Doveva essere un appuntamento ad alta intensità unionista, quello lanciato dagli amministratori municipali di Roma per il 23 gennaio al Teatro Brancaccio al quale avevano aderito i due minisindaci di Sel Susi Fantino e Andrea Catarci. Poteva persino essere l’apertura di una crepa nella sinistra romana, non tutta convinta dalla corsa «autonoma» di Stefano Fassina. E invece salta tutto e la casa vendoliana si ricompatta, almeno sul fronte della capitale. I due presidenti non parteciperanno all’iniziativa e si schierano con Fassina. Perché, spiegano, dopo la candidatura di Roberto Giachetti alle primarie Pd, imposta con «lo schema renziano dell’autocrazia», e dopo «l’obbedisco senza se e senza» da parte del presidente della regione Nicola Zingaretti, lo spazio per il rilancio del centrosinistra non c’è più. Anche Massimiliano Smeriglio, vice di Zingaretti e capofila dei «dialoganti» ritira la sua partecipazione all’incontro.

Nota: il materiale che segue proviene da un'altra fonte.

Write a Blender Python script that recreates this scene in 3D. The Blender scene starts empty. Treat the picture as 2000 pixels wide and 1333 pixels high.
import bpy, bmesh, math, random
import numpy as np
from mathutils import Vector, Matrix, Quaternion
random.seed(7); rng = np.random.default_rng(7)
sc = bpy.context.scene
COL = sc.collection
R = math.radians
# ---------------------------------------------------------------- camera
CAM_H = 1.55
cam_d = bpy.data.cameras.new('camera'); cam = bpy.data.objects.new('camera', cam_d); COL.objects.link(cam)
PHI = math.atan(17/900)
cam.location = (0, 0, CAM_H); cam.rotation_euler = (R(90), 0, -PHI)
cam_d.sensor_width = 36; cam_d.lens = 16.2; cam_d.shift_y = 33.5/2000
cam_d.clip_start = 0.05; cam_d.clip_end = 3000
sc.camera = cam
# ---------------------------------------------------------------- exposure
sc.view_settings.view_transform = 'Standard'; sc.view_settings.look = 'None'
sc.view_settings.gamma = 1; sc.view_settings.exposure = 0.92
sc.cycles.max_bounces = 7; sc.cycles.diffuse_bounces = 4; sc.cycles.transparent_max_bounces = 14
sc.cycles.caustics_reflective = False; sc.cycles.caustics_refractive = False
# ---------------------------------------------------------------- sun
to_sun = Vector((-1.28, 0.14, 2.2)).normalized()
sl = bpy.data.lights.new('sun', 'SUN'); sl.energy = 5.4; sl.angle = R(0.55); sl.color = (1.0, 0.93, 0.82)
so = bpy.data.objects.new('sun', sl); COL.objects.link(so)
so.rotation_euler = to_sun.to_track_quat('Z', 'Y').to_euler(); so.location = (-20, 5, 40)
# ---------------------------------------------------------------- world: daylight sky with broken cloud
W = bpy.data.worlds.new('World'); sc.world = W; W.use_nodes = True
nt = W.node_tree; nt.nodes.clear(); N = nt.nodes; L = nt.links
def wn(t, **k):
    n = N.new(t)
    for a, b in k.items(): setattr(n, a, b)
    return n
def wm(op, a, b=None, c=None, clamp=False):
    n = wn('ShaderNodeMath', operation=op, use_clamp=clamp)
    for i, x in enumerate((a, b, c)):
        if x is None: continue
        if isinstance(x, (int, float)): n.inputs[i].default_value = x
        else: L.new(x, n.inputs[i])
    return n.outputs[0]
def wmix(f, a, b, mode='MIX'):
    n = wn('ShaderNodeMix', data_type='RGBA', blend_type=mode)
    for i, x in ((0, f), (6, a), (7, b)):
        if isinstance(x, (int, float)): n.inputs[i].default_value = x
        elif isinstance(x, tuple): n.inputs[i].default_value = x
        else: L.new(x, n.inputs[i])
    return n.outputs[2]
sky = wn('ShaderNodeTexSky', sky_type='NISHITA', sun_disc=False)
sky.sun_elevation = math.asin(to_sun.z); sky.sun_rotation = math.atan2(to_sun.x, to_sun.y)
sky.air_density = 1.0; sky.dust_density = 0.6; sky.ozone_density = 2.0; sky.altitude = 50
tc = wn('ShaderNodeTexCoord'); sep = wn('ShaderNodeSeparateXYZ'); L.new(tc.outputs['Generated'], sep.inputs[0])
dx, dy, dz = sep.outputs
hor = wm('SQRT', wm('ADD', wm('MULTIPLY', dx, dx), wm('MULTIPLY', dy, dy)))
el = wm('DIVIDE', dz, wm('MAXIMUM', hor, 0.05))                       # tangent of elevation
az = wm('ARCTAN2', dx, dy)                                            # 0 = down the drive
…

La vicenda è anche effetto dell’ultima ruvida polemica fra Nichi Vendola e il Pd. Sabato scorso il presidente di Sel ha certificato senza appello la fine del centrosinistra (alle amministrative ovunque tranne Milano e Cagliari) e annunciato la nascita di un nuovo partito «autonomo dal Pd» che sarà lanciato al Palazzo dei Congressi il prossimo 19 febbraio. Dopo i litigi con le altre anime rosse (Prc, Civati) qualche filo si riannoda. Il comitato nazionale dell’Altra Europa ha deciso a maggioranza che parteciperà all’appuntamento, negando – attenzione al passaggio – che possa essere «l’inizio di un processo costituente» ma comunque con l’intenzione costruttiva di «impedire chiusure che sarebbero letali per ogni futura prospettiva unitaria».

Una prospettiva unitaria che si ’peserà’ anche nel voto romano, visto che il candidato Fassina è uno dei leader del nuovo partito. L’ex Pd punta sulla proposta di un referendum sulla candidatura di Roma alle Olimpiadi 2024 («Mi piacerebbe che prima di prendere impegni definitivi i cittadini si esprimessero su cosa preferiscono tra Olimpiadi ed investimenti alternativi»); tema sul quale anche presentato una mozione alla camera. L’ex Pd chiede al radicale Riccardo Magi di unire le forze per la raccolta delle firme. La risposta è tiepida: «Le battaglie referendarie sono sempre trasversali rispetto alle forze politiche», replica, «il problema è che Fassina con la sua mozione parlamentare fa un atto antireferendario perché vuole far esprimere i partiti anziché i cittadini. Noi, con la nostra iniziativa, abbiamo sollevato il dibattito e costretto il comitato promotore a produrre un primo studio di fattibilità». Fatto sta che ora i radicali si distribuiscono fra l’appoggio entusiasta a Giachetti, dichiarato da Pannella e dai suoi, e un avvio di battaglia referendaria su un dossier che Giachetti e il Pd non vogliono riaprire: non si sa mai cosa ne pensano davvero i cittadini.

Ieri infatti a Omnibus, su La7, il candidato dem si è detto «assolutamente favorevole alle Olimpiadi», e già che c’era ha messo un dito nell’occhio a Fassina ricordandogli che ai tempi della giunta Marino anche i compagni di Sel erano favorevoli. Vero. Forse un po’ vero ancora oggi. Infatti a stretto giro di posta l’ex capogruppo capitolino Gianluca Peciola ammette di non vedere tutto nero sull’evento olimpico perché «fra un sì e un no c’è la terza via di un’altra idea di Olimpiadi: nel comitato ci potrebbero essere urbanisti della scuola della rigenerazione urbana, ambientalisti e sostenitori dello sport sociale e popolare». I distinguo non finiscono mai, è la sinistra.